こうした織布工場の増設と並行して取り組んでいるのが、原糸の現地調達化だ。東洋紡は2014年、エアバッグ原糸で世界2位の独PHP社へ2割出資して同社を関連会社化した。中国と北米については、日本から輸出していた原糸をPHPの現地工場からの調達品に順次切り替えている。輸送コストを削減し、コスト競争力を高めるための施策だ。

昨年度、東レのエアバッグ基布の事業売上高は400億円弱。2兆円を超える全社売上高から見ればまだ小粒だが、産業繊維分野ではおむつ用などの不織布と並ぶ成長のドライバーだ。東洋紡も、エアバッグ基布を産業マテリアル部門の最重点分野に位置つける。

中国勢をはじめとして、成長性が高いエアバッグ用基布への参入機会をうかがっているアジア繊維企業は多い。が、エアバックは命を守る安全部品。当然、基布メーカーには厳しい品質管理体制と信頼性が求められ、新規参入のハードルは高い。

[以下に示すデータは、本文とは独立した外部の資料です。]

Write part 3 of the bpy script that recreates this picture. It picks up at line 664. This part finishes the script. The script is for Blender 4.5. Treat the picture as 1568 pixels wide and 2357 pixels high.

つまり、実績を積み重ねてきた日本企業がアジア勢に対して優位に戦える分野でもあるのだ。

そのエアバッグ基布でシェアを拡大すべく、世界で積極的な設備投資を推し進める東レと東洋紡。基布の世界トップサプライヤーの座を巡り、2社の競争はこれから一段とヒートアップしそうだ。